Reputation: 301
What does it mean by word addressed memory and byte addressed memory?
Upvotes: 1
Views: 184
Reputation: 1
Agree with Tom...in word access memory you can have whole 4 bytes when accessed to memory(like in AHB bus) For this type of memory,if u try to access byte you will get undefined behaviour
Upvotes: 0
Reputation: 9354
This is normally used in the context of the underlying hardware. Most systems nowadays have byte addressed memory. That is to say, that each byte in the memory can be individually addressed and fetched.
Some systems have word addressed memory, and pointer registers contain the addresses of individual words. Moreover, whenever memory is fetched, a whole word is fetched. If you need a specific byte, the compiler will fetch a word and then arrange to get the required byte out of that.
Note that on a system like that, using reinterpret_cast on a pointer is extremely dangerous, as the implementation will probably (for efficiency) keep pointers to word aligned thing as word pointers, and pointers to byte aligned things as byte pointers.

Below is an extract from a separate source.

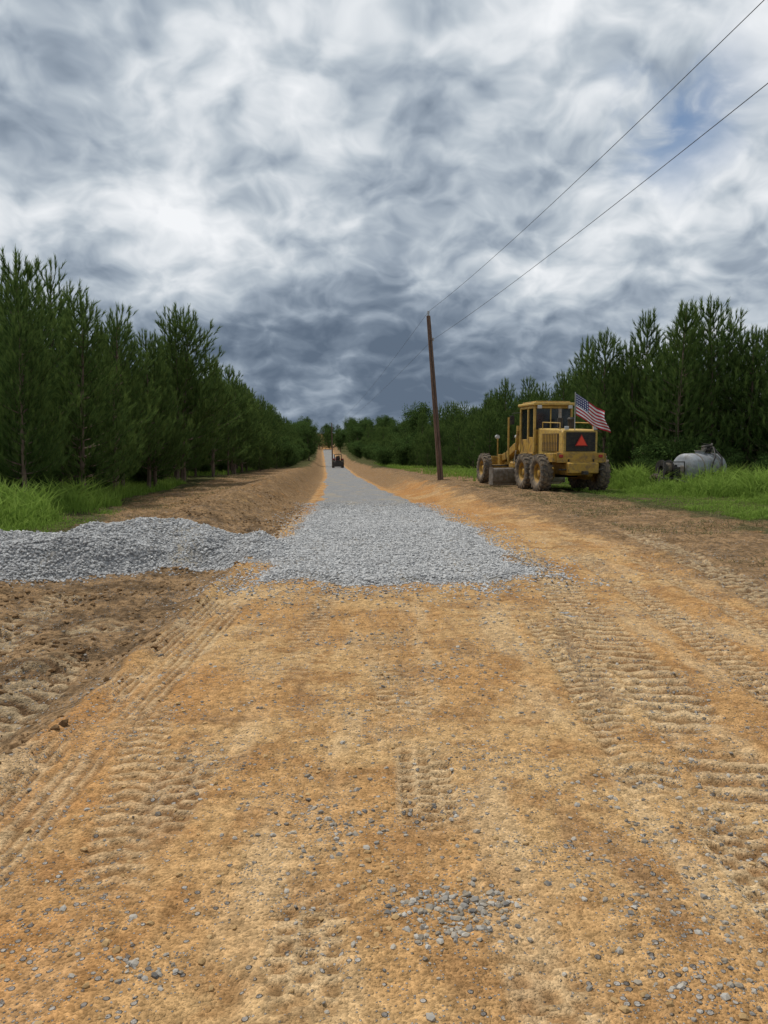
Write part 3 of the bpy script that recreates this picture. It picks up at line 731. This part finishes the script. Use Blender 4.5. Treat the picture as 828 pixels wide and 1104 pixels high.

So if your memory looks a bit like this:
word X : aa ab ac ed
word X+1: ba bb bc bd
A pointer to word X will contain X, but a byte pointer to aa will contain X*4
reinterpret_cast<word *>(&aa)
will give you a word pointer of X*4 which will be embarrassingly wrong.
On a byte addressed machine, both word and byte pointers will contain X*4, so it is 'safe' (that is to say undefined behavior and confusing) to reinterpret_cast between the two.